Guelman is carefully calibrating his return to the Moscow scene. An archival exhibition about the political protest artists Pussy Riot, Pyotr Pavlensky and the Voina group ran from October through December 2019 at collector Igor Markin’s private Art4 museum.
“Over five years, while living in Europe, I suddenly realized that this is all great but it’s quite strange that I’m not doing anything in Russia,” he said. “Last February, when I came for a month to Moscow… various museums started making offers. I thought that I didn’t want to be banned again. I don’t need scandal. That’s why I decided that first I’ll do a pointed exhibition myself on Markin’s private territory, and if all goes well, I’ll go ahead.”
In February, his personal donation will be shown at the Tretyakov and an exhibition of Ukrainian art organized by him will be the non-commercial highlight of a new art fair in St. Petersburg.

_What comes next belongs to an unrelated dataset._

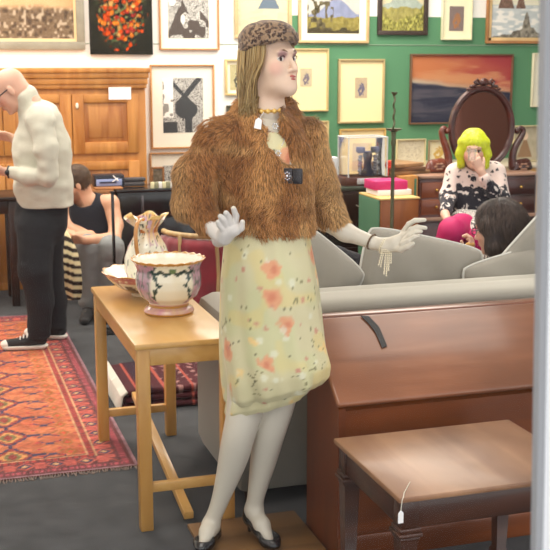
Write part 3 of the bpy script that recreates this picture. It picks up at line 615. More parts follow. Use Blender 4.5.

“I want to keep on doing things that no one would do without me,” he said. In this case, his aim is to counter “anti-Ukrainian hysteria” in Russia.
“Even if art is not involved directly in politics, art has its own political interests. Art people want to live in a big world, not in a closed country, run by leaders who crave censorship and follow the Russian state’s tradition of persecuting artists and then appropriating their artistic glory.”
“Do we bear some of the blame?” Guelman asks, referring to those like him and other intellectuals who once collaborated with the regime. “Yes, we do. We understand this. That’s why I always say that I don’t judge anyone, because people make mistakes.”